Copy out exactly the lines from the first line of the material below through the line containing "mat, parent, smooth)", and nothing beyond them.

------ DATASET CONTENT

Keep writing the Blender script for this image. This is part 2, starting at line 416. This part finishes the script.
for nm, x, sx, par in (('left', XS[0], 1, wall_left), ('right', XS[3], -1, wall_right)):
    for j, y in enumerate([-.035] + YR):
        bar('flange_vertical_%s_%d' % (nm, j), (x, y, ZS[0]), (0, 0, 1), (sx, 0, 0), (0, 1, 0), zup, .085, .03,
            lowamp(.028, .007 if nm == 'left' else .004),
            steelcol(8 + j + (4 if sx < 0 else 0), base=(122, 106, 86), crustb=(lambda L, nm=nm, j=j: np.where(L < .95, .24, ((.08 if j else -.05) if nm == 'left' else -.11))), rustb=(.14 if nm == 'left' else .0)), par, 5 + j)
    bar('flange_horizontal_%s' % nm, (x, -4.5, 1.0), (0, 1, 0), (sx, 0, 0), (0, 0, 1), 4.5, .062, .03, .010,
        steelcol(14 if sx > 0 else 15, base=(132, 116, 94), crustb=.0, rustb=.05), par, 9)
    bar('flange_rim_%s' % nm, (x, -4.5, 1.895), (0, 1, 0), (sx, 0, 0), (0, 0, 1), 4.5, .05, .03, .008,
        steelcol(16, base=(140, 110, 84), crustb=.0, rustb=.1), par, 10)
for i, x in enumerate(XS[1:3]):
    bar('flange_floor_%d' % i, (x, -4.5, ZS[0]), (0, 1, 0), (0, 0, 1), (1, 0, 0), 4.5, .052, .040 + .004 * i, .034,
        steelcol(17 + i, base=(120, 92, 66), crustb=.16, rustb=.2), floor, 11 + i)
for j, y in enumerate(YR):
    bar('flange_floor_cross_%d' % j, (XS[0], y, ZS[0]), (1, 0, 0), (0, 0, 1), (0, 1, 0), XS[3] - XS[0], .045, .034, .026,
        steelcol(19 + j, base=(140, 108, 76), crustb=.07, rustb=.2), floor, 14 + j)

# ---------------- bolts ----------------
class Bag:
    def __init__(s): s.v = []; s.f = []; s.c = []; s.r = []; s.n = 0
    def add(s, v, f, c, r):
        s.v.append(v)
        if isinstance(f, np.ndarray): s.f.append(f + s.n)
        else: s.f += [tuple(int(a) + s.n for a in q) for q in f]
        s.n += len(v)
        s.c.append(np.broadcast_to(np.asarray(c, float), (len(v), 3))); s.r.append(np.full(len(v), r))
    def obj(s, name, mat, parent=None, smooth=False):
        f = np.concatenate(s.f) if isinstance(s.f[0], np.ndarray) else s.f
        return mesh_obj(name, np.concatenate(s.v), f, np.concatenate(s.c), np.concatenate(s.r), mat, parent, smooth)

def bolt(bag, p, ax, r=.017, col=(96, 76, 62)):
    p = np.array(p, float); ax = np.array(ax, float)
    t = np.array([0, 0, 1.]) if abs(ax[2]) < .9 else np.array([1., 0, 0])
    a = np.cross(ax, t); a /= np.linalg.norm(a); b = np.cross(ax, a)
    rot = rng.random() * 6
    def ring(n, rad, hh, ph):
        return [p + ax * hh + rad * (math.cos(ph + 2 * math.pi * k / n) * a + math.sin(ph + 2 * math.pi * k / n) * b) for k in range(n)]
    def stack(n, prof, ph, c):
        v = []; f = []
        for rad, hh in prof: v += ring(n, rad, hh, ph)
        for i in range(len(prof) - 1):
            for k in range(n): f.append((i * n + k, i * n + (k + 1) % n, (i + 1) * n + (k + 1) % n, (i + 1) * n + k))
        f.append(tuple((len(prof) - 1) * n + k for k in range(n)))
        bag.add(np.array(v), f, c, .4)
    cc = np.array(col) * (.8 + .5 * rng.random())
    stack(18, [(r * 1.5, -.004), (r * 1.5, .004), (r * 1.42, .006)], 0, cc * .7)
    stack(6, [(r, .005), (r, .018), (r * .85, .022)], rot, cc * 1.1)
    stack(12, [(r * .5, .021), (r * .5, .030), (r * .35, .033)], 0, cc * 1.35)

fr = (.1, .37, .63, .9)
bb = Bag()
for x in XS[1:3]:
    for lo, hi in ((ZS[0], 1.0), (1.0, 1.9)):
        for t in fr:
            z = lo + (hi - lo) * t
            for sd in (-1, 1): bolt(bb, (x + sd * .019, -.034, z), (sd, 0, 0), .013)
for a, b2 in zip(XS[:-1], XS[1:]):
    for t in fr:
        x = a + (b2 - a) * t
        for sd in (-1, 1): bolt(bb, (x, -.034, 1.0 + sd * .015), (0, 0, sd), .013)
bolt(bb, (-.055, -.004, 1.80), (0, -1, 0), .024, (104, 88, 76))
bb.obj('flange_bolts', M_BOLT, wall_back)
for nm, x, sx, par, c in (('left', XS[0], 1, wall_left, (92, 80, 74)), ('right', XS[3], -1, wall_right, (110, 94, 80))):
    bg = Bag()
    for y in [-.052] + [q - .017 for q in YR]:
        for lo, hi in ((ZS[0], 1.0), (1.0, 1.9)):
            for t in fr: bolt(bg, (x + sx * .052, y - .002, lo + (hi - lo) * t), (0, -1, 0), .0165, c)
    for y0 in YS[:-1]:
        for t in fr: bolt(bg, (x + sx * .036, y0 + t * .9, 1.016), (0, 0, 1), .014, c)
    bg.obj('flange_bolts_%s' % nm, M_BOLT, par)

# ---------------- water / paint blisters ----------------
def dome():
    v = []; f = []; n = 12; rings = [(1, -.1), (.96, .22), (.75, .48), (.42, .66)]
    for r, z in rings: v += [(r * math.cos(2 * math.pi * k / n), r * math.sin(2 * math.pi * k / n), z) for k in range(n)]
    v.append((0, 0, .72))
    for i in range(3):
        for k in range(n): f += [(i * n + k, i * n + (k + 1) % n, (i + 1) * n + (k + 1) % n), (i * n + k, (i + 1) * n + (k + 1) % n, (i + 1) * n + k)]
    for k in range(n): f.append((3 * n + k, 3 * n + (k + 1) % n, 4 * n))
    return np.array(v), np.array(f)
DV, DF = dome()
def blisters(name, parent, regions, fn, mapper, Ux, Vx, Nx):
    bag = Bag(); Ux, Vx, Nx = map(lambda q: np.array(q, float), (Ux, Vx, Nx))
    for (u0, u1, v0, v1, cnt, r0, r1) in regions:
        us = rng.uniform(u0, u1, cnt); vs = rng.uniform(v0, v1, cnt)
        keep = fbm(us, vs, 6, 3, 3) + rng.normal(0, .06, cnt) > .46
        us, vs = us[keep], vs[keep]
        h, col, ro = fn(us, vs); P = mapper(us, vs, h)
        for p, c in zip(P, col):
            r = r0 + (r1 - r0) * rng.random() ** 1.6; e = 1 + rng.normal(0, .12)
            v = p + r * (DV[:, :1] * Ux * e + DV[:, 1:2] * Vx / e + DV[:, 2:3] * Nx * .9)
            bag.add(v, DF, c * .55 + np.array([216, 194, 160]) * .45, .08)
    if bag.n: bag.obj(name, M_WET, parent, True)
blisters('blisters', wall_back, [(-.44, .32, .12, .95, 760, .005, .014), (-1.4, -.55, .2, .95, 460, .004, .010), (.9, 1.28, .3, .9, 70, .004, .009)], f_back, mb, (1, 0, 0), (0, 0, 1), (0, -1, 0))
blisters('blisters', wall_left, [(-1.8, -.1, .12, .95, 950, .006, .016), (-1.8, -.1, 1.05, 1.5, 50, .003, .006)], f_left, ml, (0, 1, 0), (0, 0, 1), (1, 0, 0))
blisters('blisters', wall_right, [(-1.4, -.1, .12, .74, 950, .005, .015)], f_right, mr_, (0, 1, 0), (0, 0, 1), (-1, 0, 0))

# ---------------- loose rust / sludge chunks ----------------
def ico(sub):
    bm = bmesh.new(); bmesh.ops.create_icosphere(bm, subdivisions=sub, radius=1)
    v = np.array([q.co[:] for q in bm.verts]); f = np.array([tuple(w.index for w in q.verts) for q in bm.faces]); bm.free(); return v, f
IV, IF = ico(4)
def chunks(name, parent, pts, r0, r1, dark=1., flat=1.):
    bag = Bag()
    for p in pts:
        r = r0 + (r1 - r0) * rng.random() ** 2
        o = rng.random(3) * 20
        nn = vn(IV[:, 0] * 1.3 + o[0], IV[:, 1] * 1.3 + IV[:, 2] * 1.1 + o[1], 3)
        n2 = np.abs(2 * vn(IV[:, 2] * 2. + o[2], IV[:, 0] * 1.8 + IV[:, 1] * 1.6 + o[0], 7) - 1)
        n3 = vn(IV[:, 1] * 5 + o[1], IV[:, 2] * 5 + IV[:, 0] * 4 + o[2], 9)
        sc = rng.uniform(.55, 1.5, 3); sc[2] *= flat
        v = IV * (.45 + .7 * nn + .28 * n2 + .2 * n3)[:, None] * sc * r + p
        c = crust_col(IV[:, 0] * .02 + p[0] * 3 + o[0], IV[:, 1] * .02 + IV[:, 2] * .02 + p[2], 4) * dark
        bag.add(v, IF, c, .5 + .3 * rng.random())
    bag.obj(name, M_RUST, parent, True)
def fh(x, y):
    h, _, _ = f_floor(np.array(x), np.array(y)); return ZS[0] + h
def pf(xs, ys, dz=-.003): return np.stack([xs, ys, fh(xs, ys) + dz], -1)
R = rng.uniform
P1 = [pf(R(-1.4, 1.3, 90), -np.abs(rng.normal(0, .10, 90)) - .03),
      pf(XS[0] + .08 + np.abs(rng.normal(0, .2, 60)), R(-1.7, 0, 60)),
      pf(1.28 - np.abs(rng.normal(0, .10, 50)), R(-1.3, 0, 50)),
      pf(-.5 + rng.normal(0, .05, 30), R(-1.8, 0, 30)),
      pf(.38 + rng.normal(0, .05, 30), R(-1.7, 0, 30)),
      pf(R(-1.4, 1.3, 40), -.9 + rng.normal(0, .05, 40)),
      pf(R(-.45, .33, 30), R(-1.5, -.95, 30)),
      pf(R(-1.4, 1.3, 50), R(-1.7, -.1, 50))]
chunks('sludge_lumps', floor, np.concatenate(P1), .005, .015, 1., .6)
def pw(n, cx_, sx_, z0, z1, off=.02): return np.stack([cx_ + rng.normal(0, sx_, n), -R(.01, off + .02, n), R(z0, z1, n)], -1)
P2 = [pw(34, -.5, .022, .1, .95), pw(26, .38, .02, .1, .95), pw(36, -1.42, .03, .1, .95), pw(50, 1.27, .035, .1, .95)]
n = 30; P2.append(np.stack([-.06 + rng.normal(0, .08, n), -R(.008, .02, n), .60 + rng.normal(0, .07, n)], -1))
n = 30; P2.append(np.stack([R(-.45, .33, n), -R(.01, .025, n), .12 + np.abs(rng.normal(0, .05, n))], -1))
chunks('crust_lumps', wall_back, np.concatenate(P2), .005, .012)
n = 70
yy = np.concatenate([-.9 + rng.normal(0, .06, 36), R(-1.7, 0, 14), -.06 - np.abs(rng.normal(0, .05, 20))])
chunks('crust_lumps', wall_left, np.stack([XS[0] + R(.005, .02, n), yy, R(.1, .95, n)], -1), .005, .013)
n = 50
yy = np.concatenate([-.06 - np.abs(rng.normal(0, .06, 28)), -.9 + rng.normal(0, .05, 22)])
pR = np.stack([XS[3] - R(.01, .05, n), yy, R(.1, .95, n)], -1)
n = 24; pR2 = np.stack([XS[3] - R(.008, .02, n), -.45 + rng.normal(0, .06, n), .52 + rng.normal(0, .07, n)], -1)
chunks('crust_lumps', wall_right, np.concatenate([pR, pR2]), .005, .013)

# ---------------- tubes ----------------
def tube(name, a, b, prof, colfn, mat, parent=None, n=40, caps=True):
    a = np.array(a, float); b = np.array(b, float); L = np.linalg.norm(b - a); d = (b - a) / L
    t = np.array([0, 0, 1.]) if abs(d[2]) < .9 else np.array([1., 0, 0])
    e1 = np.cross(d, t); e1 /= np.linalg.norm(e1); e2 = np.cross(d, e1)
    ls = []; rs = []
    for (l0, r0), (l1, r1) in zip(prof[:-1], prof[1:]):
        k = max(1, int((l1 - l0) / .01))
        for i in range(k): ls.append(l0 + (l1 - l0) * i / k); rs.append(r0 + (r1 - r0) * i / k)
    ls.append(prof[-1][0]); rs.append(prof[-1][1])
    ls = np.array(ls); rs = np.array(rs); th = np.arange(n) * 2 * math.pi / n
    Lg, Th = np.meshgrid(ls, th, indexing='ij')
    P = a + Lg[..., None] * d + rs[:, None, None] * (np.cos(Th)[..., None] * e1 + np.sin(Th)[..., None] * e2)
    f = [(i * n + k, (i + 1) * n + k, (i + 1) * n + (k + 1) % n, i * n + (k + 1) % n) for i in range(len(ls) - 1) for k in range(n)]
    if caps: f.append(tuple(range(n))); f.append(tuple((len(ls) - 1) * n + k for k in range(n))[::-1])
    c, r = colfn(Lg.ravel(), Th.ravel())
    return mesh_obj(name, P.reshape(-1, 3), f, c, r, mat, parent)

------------

▶ FINAL RESULT
Keep writing the Blender script for this image. This is part 2, starting at line 416. This part finishes the script.
for nm, x, sx, par in (('left', XS[0], 1, wall_left), ('right', XS[3], -1, wall_right)):
    for j, y in enumerate([-.035] + YR):
        bar('flange_vertical_%s_%d' % (nm, j), (x, y, ZS[0]), (0, 0, 1), (sx, 0, 0), (0, 1, 0), zup, .085, .03,
            lowamp(.028, .007 if nm == 'left' else .004),
            steelcol(8 + j + (4 if sx < 0 else 0), base=(122, 106, 86), crustb=(lambda L, nm=nm, j=j: np.where(L < .95, .24, ((.08 if j else -.05) if nm == 'left' else -.11))), rustb=(.14 if nm == 'left' else .0)), par, 5 + j)
    bar('flange_horizontal_%s' % nm, (x, -4.5, 1.0), (0, 1, 0), (sx, 0, 0), (0, 0, 1), 4.5, .062, .03, .010,
        steelcol(14 if sx > 0 else 15, base=(132, 116, 94), crustb=.0, rustb=.05), par, 9)
    bar('flange_rim_%s' % nm, (x, -4.5, 1.895), (0, 1, 0), (sx, 0, 0), (0, 0, 1), 4.5, .05, .03, .008,
        steelcol(16, base=(140, 110, 84), crustb=.0, rustb=.1), par, 10)
for i, x in enumerate(XS[1:3]):
    bar('flange_floor_%d' % i, (x, -4.5, ZS[0]), (0, 1, 0), (0, 0, 1), (1, 0, 0), 4.5, .052, .040 + .004 * i, .034,
        steelcol(17 + i, base=(120, 92, 66), crustb=.16, rustb=.2), floor, 11 + i)
for j, y in enumerate(YR):
    bar('flange_floor_cross_%d' % j, (XS[0], y, ZS[0]), (1, 0, 0), (0, 0, 1), (0, 1, 0), XS[3] - XS[0], .045, .034, .026,
        steelcol(19 + j, base=(140, 108, 76), crustb=.07, rustb=.2), floor, 14 + j)

# ---------------- bolts ----------------
class Bag:
    def __init__(s): s.v = []; s.f = []; s.c = []; s.r = []; s.n = 0
    def add(s, v, f, c, r):
        s.v.append(v)
        if isinstance(f, np.ndarray): s.f.append(f + s.n)
        else: s.f += [tuple(int(a) + s.n for a in q) for q in f]
        s.n += len(v)
        s.c.append(np.broadcast_to(np.asarray(c, float), (len(v), 3))); s.r.append(np.full(len(v), r))
    def obj(s, name, mat, parent=None, smooth=False):
        f = np.concatenate(s.f) if isinstance(s.f[0], np.ndarray) else s.f
        return mesh_obj(name, np.concatenate(s.v), f, np.concatenate(s.c), np.concatenate(s.r), mat, parent, smooth)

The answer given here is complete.